In February, the United States Supreme Court handed down a decision in Kansas v. Nebraska, ___ U.S. ____ (2015).  In an opinion involving downstream water rights under an interstate compact, the Court touched on an issue of profound importance to business-people trying to navigate the law in their every-day practice: the freedom to engage in an efficient breach of contract.

At issue in Kansas v. Nebraska was Nebraska's breach of an interstate compact between Kansas and Nebraska regarding the apportionment of water in the Republican River Basin.  In short, Nebraska took more water than it was entitled to take, and at issue was whether it was appropriate for a special master to have ordered Nebraska – in addition to paying compensatory damages of $3.7M – to "disgorge" an additional $1.8M in gains obtained through breach of the compact.

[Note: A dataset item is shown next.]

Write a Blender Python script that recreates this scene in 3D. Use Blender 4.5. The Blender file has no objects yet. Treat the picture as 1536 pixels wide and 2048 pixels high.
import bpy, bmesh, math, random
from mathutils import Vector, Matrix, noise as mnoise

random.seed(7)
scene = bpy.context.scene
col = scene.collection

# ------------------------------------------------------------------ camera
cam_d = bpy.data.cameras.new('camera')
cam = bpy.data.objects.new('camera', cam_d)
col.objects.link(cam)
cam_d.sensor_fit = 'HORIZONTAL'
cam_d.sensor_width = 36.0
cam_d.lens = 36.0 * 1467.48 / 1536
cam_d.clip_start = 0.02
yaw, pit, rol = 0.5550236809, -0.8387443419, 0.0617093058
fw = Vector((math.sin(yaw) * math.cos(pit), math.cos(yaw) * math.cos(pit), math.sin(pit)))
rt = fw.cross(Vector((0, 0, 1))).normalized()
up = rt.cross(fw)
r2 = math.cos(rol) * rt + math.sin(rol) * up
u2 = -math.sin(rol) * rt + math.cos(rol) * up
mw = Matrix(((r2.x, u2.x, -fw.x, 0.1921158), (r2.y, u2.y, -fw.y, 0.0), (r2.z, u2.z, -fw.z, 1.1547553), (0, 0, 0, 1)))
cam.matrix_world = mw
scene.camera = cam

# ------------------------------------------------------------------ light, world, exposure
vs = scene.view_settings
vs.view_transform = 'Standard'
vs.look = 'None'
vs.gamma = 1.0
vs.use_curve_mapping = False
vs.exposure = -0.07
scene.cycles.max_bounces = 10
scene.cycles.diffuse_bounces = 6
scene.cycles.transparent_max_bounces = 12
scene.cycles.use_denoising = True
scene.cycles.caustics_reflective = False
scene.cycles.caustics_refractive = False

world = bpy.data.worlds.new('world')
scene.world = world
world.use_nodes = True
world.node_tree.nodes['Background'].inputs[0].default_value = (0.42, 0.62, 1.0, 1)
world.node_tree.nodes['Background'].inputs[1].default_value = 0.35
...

As Justice Thomas noted in his dissent, the majority's willingness to entertain disgorgement as a remedy raises important issues of contract law.  Traditionally, the measure of damages for breach of contract is the amount of money required to put the plaintiff in the position it would have occupied but for the breach.  This rubric permits of "efficient breach," which occurs when a party can breach a contract and – because of a benefit to the breaching party by way of the breach – come out ahead of where it otherwise would be, even after paying damages to make the non-breaching party whole.

You can imagine a scenario where a manufacturer might chose to breach an exclusive supply agreement for widgets because it can purchase widgets elsewhere at such a steep discount that the manufacturer can both make its old supplier whole, and profit nonetheless.  To many in the business world, this is an important consideration  because the freedom to engage in efficient breach helps to avoid stale contractual arrangements that result in an inefficient allocation of capital.

To be sure, the Supreme Court did not rewrite the law on contractual remedies, and there are a number of grounds on which to distinguish this case from a run-of-the-mill contract dispute (e.g., the contract at issue was an interstate compact, which triggers the Supreme Court's original jurisdiction and equitable powers, and the matter involved the allocation of scarce natural resources among sister-states).   But, for those dealing every day with the task of making business decisions against an ever-changing legal landscape, this decision helps to highlight an important issue.